A committee of Cuban Cabinet members and other prominent persons planned to lay before President Federico Laredo Bru and Army Chief Fulgencio Batista today a plan whereby the refugees could return to Havana, from where the ship sailed Friday under President Bru’s order to leave or be towed out of the harbor by a gunboat.

An offer of the Dominican Government to admit the refugees if a landing fee of $500 each was given had been made by Nestor Pou, Dominican consul, to Luis Clasing, agent of the German line, and to Lawrence Berenson, representative of the National Coordinating Committee for Refugees in New York. Later, he said the Government would consider a lump sum payment.

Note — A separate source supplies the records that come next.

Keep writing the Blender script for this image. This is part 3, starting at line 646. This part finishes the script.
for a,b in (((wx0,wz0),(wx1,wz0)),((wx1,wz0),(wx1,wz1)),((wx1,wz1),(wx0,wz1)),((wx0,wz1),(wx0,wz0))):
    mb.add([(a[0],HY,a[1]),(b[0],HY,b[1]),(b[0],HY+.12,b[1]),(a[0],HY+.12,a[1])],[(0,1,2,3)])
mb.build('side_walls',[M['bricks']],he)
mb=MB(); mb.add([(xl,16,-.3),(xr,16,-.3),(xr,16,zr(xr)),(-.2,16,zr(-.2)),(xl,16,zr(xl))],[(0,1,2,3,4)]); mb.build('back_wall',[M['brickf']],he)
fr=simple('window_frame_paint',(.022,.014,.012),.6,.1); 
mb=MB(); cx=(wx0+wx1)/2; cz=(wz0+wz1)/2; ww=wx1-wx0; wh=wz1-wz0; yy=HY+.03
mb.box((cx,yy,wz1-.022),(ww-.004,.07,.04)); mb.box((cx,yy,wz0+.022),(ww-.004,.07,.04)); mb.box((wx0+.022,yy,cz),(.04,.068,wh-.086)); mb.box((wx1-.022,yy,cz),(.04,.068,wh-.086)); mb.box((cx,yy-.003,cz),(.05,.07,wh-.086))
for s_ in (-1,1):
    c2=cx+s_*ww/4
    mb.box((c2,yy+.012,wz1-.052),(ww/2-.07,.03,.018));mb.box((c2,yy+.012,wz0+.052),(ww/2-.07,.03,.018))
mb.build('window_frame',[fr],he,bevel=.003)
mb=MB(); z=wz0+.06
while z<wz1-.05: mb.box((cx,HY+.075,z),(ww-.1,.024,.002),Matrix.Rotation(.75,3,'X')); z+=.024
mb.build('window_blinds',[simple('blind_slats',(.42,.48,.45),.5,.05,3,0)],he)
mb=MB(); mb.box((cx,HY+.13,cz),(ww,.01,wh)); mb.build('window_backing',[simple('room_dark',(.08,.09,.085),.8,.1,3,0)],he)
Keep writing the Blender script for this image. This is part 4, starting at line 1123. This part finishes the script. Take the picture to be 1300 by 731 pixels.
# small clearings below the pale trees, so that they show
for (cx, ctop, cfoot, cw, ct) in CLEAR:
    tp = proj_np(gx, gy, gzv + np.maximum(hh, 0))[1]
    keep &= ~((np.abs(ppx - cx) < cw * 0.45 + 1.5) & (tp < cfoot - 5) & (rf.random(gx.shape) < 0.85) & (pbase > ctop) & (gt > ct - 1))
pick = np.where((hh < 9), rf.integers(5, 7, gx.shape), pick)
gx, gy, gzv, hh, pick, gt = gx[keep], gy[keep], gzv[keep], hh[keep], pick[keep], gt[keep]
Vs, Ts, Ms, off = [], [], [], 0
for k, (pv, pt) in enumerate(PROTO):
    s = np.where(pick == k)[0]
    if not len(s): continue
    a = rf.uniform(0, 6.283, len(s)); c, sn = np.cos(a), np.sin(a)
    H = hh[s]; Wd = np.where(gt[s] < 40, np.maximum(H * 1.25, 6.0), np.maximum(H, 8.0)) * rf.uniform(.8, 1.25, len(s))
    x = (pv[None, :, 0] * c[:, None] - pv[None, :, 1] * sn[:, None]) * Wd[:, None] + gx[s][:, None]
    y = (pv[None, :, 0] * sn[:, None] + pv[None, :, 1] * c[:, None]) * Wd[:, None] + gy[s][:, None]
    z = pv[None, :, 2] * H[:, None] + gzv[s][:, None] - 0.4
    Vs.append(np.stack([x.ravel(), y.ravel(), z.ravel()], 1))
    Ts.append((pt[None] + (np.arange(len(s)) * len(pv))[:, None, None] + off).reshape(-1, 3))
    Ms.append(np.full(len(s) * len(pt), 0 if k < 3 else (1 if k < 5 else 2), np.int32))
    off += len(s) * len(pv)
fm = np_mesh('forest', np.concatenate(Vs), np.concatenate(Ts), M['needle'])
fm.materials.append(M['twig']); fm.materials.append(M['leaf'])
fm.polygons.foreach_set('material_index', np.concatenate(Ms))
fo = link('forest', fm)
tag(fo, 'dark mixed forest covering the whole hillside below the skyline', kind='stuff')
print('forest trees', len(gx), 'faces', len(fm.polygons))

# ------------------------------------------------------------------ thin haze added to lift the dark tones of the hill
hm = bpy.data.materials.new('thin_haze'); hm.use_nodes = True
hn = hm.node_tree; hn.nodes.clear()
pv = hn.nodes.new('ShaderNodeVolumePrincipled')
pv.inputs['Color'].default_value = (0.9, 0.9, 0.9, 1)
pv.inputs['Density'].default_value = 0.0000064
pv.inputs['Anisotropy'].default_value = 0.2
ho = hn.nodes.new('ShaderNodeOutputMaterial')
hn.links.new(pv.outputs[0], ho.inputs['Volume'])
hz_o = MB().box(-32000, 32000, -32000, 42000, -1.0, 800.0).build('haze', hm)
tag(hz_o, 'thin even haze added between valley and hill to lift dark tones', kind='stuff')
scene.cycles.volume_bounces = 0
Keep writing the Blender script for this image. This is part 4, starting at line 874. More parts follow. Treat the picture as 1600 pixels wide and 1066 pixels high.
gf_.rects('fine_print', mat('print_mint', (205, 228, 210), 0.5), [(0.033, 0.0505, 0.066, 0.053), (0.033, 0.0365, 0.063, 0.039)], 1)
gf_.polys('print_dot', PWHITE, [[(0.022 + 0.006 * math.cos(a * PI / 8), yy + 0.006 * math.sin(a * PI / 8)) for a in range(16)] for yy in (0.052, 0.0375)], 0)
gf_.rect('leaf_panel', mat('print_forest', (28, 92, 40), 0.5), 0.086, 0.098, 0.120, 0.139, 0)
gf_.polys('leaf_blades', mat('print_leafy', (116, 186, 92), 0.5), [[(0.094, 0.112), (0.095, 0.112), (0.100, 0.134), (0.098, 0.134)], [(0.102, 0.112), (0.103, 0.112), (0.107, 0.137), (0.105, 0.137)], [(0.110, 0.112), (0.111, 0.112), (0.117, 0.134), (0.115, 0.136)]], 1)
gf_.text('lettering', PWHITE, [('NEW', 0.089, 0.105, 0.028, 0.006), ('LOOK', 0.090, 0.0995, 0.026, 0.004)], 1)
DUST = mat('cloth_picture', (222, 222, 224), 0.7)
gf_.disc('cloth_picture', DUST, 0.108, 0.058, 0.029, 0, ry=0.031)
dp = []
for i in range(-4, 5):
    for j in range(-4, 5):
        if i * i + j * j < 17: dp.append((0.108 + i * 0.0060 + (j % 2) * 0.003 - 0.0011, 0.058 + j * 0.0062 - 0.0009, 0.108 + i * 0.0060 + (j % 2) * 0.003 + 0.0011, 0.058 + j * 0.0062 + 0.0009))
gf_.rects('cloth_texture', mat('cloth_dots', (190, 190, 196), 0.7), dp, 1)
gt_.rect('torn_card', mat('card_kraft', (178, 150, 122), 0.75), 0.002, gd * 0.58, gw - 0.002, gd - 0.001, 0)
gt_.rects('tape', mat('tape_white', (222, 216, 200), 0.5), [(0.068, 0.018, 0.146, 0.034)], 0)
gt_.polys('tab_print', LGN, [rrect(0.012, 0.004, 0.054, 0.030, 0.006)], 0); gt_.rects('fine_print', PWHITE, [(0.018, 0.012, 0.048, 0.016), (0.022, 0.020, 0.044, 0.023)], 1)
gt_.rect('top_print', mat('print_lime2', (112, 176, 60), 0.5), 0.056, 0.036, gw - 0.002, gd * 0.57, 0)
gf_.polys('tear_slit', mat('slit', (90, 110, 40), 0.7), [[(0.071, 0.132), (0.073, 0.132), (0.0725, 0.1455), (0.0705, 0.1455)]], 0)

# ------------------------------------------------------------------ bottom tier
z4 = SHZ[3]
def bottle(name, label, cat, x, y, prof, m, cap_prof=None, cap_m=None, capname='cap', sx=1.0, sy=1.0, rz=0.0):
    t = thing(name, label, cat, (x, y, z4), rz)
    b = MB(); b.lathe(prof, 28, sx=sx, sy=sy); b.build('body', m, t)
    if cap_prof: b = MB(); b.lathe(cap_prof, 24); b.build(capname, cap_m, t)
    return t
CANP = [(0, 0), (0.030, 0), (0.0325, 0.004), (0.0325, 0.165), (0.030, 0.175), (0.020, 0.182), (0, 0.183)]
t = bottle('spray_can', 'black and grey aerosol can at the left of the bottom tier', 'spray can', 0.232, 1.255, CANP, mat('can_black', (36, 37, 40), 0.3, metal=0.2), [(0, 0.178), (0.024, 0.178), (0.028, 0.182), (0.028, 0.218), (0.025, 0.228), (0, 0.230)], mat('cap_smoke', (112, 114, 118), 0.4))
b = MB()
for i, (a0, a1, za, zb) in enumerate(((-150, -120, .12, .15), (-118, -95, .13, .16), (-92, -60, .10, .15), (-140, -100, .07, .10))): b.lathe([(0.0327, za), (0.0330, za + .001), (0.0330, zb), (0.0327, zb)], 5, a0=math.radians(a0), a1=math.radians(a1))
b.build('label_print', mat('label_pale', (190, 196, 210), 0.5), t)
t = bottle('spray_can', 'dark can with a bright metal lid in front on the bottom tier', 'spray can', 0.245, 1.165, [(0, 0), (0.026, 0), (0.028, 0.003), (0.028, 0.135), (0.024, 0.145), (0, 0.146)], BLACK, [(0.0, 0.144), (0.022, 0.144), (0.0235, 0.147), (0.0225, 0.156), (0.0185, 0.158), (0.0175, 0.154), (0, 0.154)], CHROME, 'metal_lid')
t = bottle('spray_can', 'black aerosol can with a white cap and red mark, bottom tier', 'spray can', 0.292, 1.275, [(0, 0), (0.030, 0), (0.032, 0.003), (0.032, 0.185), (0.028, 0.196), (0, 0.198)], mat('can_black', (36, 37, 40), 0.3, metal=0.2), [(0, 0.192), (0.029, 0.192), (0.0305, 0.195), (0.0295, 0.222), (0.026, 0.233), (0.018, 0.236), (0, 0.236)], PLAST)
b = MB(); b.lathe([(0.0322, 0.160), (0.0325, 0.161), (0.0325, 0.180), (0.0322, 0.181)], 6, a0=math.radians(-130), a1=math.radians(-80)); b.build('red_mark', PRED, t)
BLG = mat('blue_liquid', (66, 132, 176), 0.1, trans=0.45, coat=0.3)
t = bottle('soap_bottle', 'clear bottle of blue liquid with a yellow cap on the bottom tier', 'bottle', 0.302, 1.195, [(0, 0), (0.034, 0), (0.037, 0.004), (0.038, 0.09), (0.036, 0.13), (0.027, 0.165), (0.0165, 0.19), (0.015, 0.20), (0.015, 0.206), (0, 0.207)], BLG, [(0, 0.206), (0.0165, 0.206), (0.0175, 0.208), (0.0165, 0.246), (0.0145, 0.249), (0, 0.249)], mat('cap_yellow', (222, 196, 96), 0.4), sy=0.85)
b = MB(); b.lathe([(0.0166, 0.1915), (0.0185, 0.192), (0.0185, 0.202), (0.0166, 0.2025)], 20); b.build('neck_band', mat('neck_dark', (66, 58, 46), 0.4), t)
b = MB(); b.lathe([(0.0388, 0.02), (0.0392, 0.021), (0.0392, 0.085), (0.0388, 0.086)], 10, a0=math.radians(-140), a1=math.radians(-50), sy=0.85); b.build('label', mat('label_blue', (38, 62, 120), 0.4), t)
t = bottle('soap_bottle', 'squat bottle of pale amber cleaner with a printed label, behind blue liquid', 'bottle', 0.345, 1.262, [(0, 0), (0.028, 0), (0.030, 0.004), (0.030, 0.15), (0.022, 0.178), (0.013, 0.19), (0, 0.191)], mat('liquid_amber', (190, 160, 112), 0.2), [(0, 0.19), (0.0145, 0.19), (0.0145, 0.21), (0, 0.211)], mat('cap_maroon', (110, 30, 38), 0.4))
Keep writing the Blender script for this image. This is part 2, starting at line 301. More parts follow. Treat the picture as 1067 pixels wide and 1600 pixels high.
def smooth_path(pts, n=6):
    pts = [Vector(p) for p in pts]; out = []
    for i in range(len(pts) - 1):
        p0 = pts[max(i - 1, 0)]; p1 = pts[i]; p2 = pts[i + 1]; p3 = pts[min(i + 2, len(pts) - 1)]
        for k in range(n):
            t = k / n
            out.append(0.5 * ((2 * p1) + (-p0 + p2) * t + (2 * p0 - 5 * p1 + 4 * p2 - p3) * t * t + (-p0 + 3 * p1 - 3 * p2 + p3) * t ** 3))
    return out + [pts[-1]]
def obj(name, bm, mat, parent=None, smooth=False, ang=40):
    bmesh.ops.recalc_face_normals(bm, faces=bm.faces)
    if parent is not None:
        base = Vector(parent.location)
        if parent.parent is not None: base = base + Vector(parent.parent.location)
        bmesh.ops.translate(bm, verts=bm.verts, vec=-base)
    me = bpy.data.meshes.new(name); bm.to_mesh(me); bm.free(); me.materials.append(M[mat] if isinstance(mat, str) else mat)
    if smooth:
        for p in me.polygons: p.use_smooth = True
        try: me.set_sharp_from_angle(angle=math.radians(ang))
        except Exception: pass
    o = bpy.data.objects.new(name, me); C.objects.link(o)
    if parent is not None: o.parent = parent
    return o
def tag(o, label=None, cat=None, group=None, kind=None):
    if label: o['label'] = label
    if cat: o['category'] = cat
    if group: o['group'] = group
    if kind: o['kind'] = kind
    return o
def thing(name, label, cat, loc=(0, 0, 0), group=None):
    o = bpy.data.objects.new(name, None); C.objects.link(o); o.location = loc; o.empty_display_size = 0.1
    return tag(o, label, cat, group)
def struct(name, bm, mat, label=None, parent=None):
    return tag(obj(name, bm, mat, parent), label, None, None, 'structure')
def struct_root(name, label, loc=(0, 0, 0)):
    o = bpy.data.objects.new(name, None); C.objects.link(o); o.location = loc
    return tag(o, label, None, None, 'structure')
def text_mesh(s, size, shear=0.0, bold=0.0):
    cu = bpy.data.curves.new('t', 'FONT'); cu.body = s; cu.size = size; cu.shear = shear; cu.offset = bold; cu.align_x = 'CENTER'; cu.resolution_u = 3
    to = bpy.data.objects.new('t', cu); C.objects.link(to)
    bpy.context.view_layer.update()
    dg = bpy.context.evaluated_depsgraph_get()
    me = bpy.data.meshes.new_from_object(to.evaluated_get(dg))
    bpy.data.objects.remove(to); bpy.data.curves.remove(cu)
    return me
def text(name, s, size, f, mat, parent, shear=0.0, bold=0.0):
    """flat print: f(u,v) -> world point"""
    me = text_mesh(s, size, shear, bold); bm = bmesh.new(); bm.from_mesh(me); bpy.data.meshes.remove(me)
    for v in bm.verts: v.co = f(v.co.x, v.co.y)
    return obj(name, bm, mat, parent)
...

(In New York, Prof. Joseph P. Chamberlain stated, on behalf of the Coordinating Committee and the American Jewish Joint Distribution Committee, that constant contact was being maintained with Mr. Berenson and Miss Cecilia Razovsky, “and there is still a possibility that a solution may be found before the St. Louis leaves American waters.” The Coordinating Committee was advising relatives of passengers here to prepare $500 bonds in case landing in Cuba was arranged.)

Meanwhile, the Jewish Center here received a radioed appeal from 104 refugees aboard the French liner Flandres, who were barred from Mexico after not being permitted to land in Cuba last weekend, to try to arrange their entry when the ship stops at Havana en route back to Germany. The appeal said: “Save us. Mexico will not let us land. They are sending us back to Germany via Cuba. The lives of women and children are in danger. Do not let us perish.”

(A Veracruz dispatch said these refugees had been granted authorization by the United States Government to stay on its territory until arrangements can be made for them to go to some Latin-American country. The authorization was said to have been arranged by a United States Jewish aid committee.)